Я почти кончаю. Боюсь повторить себя и в путешествиях потерять спутников.
Вы сами, кто бы вы ни были, знаете или узнаете пути познания искусства, или – хотите – истины, – энергию познания; энергия, которая обрабатывает камни, плетение кружев иглою в воздухе, в воздухе потому, что здесь нет коклюшек; это создается из ниток, из камня, из воспоминаний и упреков, из жажды. Не легкой дороги для человека, – не дорога нужна, нужен осмотр, многократный, разнообразный, бессмертный, – знание осваивает мир.
Бессмертны заблуждения, они украшают и возвышают жизнь.
Короткая книжка подходит к концу.
Но я принадлежу к числу людей, которые учатся тогда, когда пишут. Скажем, доучиваются.
У каждого человека есть то, что можно было бы назвать предпониманием.

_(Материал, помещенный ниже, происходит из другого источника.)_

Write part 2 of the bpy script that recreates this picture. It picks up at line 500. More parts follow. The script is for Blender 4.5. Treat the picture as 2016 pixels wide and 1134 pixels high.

Он думает, что знает, как сделать так, чтобы в той вещи, что он пишет, закончены были все линии.
Этого я сделать не смогу.
Я могу сделать только кольцо.
Надо снова сказать о началах и о концах вещей – произведений.
Эпос говорит об уже знакомом читателю.
Познание задерживается ритмом, и подробности играют роль, скажу – поводыря – познания.
«Илиада» начата точно; это как бы цепь сражений, оплаченных гневом Ахиллеса.
Но вот мы прочли «Илиаду».
Я не буду снова пересказывать ее содержание.
Мы видим, нити поэмы завершены.
Конца поэмы нет.
Конца нет и у «Одиссеи».
Предпонимание нашего современника, казалось бы, иное.
Поговорим о близком, о «Евгении Онегине». В самом конце поэмы Пушкин говорит о том, что конца не будет. Он даже как будто радуется отсутствию конца.
И странно, что его высказывание повторил в послесловии к «Войне и миру» Толстой. Лев Николаевич говорил, что традиционная развязка отнимает смысл у процесса завязки. Он жалел, что произведения кончаются смертью, но указывал нам, что смерть одного героя переносит интерес на других героев.